Overview
Western psychology tends to be concerned with the valance (“positive,“ “negative”) of an emotion, while Buddhism tends to emphasize the wholesomeness or not of a particular emotional experience. Buddhism insist that emotions can be regulated with cognitive strategies, while Western psychology has tended to assume that emotions are exactly that part of human mental life most apt to degrade normal systems of cognitive reasoning and control. Buddhist approaches to emotion, place, great emphasis on the power of compassion and provide specific methods for its cultivation; in contrast, compassion has been relatively ignored in the Western lexicon of emotion.

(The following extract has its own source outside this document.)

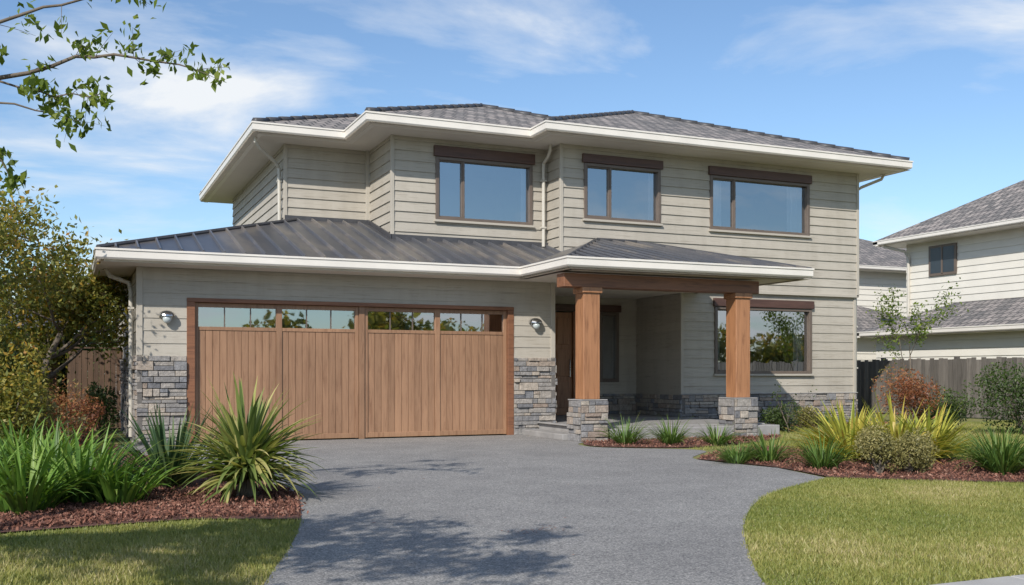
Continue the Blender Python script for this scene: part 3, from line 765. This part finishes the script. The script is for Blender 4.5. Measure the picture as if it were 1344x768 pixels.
e=empty('garden_shed'); m=MB(); m.box(-3.2,-.35,24.5,27.5,0,2.1); m.build('shed_walls',M_bfence,e)
m=MB(); m.hexa([(-3.4,24.2,2.05),(-.1,24.2,2.05),(-.1,27.7,2.05),(-3.4,27.7,2.05),(-3.4,25.9,2.75),(-.1,25.9,2.75),(-.1,26.0,2.75),(-3.4,26.0,2.75)]); m.build('shed_roof',M_metal,e)

# ------------------------------------------------------------ neighbours
M_nw=simple('neighbour_siding',(.68,.65,.58),.6,.04,2,bs=.05,rnd=.05)
def neighbour(name,boxes,win=()):
    e=empty(name); w=MB(); r=MB(); g=MB(); gl=MB(); f=MB()
    for (x0,x1,y0,y1,z1,ov,s) in boxes:
        siding(w,(x0,y0),LX,LN,y1-y0,0,z1,h=.22); siding(w,(x0,y0),FX,FN,x1-x0,0,z1,h=.22); siding(w,(x0,y1),FX,BN,x1-x0,0,z1,h=.22); siding(w,(x1,y0),RX,RN,y1-y0,0,z1,h=.22)
        X0,X1,Y0,Y1=x0-ov,x1+ov,y0-ov,y1+ov; h=min(X1-X0,Y1-Y0)/2; z=z1+.16; zt=z+h*s
        if X1-X0<Y1-Y0: E,F=((X0+X1)/2,Y0+h,zt),((X0+X1)/2,Y1-h,zt)
        else: E,F=(X0+h,(Y0+Y1)/2,zt),(X1-h,(Y0+Y1)/2,zt)
        A,B,C,D=(X0,Y0,z),(X1,Y0,z),(X1,Y1,z),(X0,Y1,z)
        if X1-X0<Y1-Y0: fs=[([A,B,E],0),([B,C,F,E],1),([C,D,F],0),([D,A,E,F],1)]
        else: fs=[([A,B,F,E],0),([B,C,F],1),([C,D,E,F],0),([D,A,E],1)]
        for q,mm in fs: r.poly(q,mm)
        gutter(g,[(X0,Y1),(X0,Y0),(X1,Y0),(X1,Y1),(X0,Y1)],z1-.02,z1+.17)
        g.poly([(X0+.02,Y0+.02,z1),(X1-.02,Y0+.02,z1),(X1-.02,Y1-.02,z1),(X0+.02,Y1-.02,z1)])
    for (x,y0,y1,z0,z1) in win:
        f.box(x-.07,x+.02,y0,y1,z0,z1); gl.poly([(x-.075,y0+.08,z0+.08),(x-.075,y1-.08,z0+.08),(x-.075,y1-.08,z1-.08),(x-.075,y0+.08,z1-.08)])
        f.box(x-.09,x-.07,(y0+y1)/2-.03,(y0+y1)/2+.03,z0+.05,z1-.05)
    w.build('walls',M_nw,e); r.build('roof',[M_tile,M_tile2],e); g.build('gutters',M_white,e,fixn=True)
    if win:
        f.build('window_frames',M_frame,e)
        gm=simple('dark_glass',(.03,.04,.05),.05,.1,3,bs=0); gl.build('window_glass',gm,e)
        pp=MB(); pp.tube([(24.9,25.9,5.3),(25.3,25.4,5.1),(25.42,25.35,4.9),(25.42,25.35,.1)],[.05]*4,8); pp.build('downpipe',M_pipe,e)
neighbour('neighbour_house',[(25.5,34,12.0,25.5,5.33,.75,.55),(22.3,25.4,14.5,23.5,2.15,.45,.42)],[(25.5,23.4,24.5,4.2,5.17)])
neighbour('background_house',[(26.5,36,31,41,5.1,.6,.4),(23.6,30,27.5,33,2.3,.5,.4)])

# ------------------------------------------------------------ distant vegetation
def mass(name,items,n,size,mat):
    Ps=[];Rr=[]
    for (x,y,r,h) in items:
        k=n; lump=rng.normal(size=(9,3)); lump/=np.linalg.norm(lump,axis=1)[:,None]; lump*=.5
        idx=rng.integers(0,9,k); d=rng.normal(size=(k,3)); d/=np.linalg.norm(d,axis=1)[:,None]
        q=lump[idx]+d*(.55*rng.random(k)**.4)[:,None]
        Ps.append(np.column_stack([x+q[:,0]*r,y+q[:,1]*r,np.maximum(.1,h*.5+q[:,2]*h*.5)])); Rr.append(np.clip(rng.random(k)*.6+.4*(q[:,2]*.5+.5),0,1))
    V,F,R=leaves(np.concatenate(Ps),size,.7,0,np.concatenate(Rr)); np_mesh(name,V,F,mat,R)
it=[(-7+random.uniform(-1,1)-i*2.2,28+random.uniform(-2,4),2.2,random.uniform(3,5)) for i in range(5)]
it+=[(x+random.uniform(-2,2),62+random.uniform(-5,8),5,random.uniform(5,8)) for x in range(-50,95,7)]
mass('distant_trees',it,1500,.42,L_dk)
mass('street_trees',[(x+random.uniform(-2,2),-24+random.uniform(-3,3),3.6,random.uniform(3.2,5.2)) for x in range(-45,50,6)],2600,.36,L_aut)
mass('background_hedge',[(-1.8,23,1.3,2.6),(-3.5,22.5,1.4,2.9),(.3,26,1.0,2.6),(1.0,24.6,.7,2.2)],2600,.13,L_dk)
# leaf litter on the drive
Pp=np.column_stack([2.9+rng.normal(size=60)*.14,6.15+rng.normal(size=60)*.06,np.full(60,.014)])
Pq=np.column_stack([1.5+rng.random(90)*6,5+rng.random(90)*10,np.full(90,.014)])
Pall=np.concatenate([Pp,Pq]); V,F,R=leaves(Pall,.028,.5,0,None); V[:,2]=.012+np.abs(V[:,2]-.014)*.3; np_mesh('leaf_litter',V,F,M_chip,np.clip(R+.4,0,1))

# ------------------------------------------------------------ light, sky
AZ=math.radians(46); EL=math.radians(36)   # azimuth left of facade normal
Sd=Vector((-math.sin(AZ)*math.cos(EL),-math.cos(AZ)*math.cos(EL),math.sin(EL)))
sl=bpy.data.lights.new('sun','SUN'); sl.energy=5.0; sl.angle=math.radians(.55); sl.color=(1,.945,.87)
so_=bpy.data.objects.new('sun',sl); SC.collection.objects.link(so_); so_.rotation_euler=Sd.to_track_quat('Z','Y').to_euler(); so_.location=(-10,-10,15)
w=bpy.data.worlds.new('World'); SC.world=w; w.use_nodes=True; nt=w.node_tree; bg=nt.nodes['Background']
sk=N(nt,'ShaderNodeTexSky',sky_type='NISHITA'); sk.sun_disc=False; sk.sun_elevation=EL; sk.sun_rotation=math.atan2(Sd.x,Sd.y)%(2*math.pi)
sk.air_density=1.0; sk.dust_density=.4; sk.ozone_density=1.8
tc=N(nt,'ShaderNodeTexCoord'); sx=N(nt,'ShaderNodeSeparateXYZ'); nt.links.new(tc.outputs['Generated'],sx.inputs[0])
az=N(nt,'ShaderNodeMath',operation='MAXIMUM'); nt.links.new(sx.outputs[2],az.inputs[0]); az.inputs[1].default_value=0
ad=N(nt,'ShaderNodeMath',operation='ADD'); nt.links.new(az.outputs[0],ad.inputs[0]); ad.inputs[1].default_value=.14
cb=N(nt,'ShaderNodeCombineXYZ')
for i in (0,1):
    dv=N(nt,'ShaderNodeMath',operation='DIVIDE'); nt.links.new(sx.outputs[i],dv.inputs[0]); nt.links.new(ad.outputs[0],dv.inputs[1]); nt.links.new(dv.outputs[0],cb.inputs[i])
n1=noise(nt,1.25,12,.58,vec=cb.outputs[0],mscale=(.8,1.3,1),dist=.35,rot=(0,0,.5))
n2=noise(nt,.6,4,.5,vec=cb.outputs[0])
mm=N(nt,'ShaderNodeMath',operation='MULTIPLY'); nt.links.new(n1,mm.inputs[0]); nt.links.new(n2,mm.inputs[1])
lo=ramp(nt,az.outputs[0],[(0,(.095,.095,.095)),(.27,(0,0,0))])
m2=N(nt,'ShaderNodeMath',operation='ADD'); nt.links.new(mm.outputs[0],m2.inputs[0]); nt.links.new(lo,m2.inputs[1])
cf=ramp(nt,m2.outputs[0],[(.265,(0,0,0)),(.315,(.30,.30,.30)),(.385,(.95,.95,.95))])
tint=mixc(nt,sk.outputs[0],(.92,1.02,1.10),1,'MULTIPLY')
col=mixc(nt,tint,(6.5,6.7,6.9),cf)
nt.links.new(col,bg.inputs[0]); bg.inputs[1].default_value=.14

# ------------------------------------------------------------ camera
cam=bpy.data.cameras.new('camera'); co=bpy.data.objects.new('camera',cam); SC.collection.objects.link(co)
co.location=(0,0,1.07); co.rotation_euler=(math.radians(90),0,-math.atan2(.401,.916))
cam.sensor_width=36; cam.lens=1325/1344*36; cam.shift_y=(490-384)/1344; cam.clip_end=3000; cam.clip_start=.05
SC.camera=co
SC.view_settings.view_transform='Standard'; SC.view_settings.look='None'; SC.view_settings.exposure=0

Finally, Buddhist emphasize the importance of first person accounts based upon the premise that accurate first person reports require systematic training. Self reports of emotional experience are frequently obtained in Western research, but there is a little emphasis on how specific training might improve introspective access. The time is clearly ripe for systematic examination of the points of divergence and overlap between Buddhist and Western understandings of emotion. Why do our two traditions disagree about the extent to which emotion can be voluntarily controlled? Can evolutionary and Buddhist views of emotion be reconciled, and, if so, on what grounds? How far might new brain research on interfaces between cognitive and affective functioning cast new light on traditional Buddhist understandings of the role of emotion in cognitive function?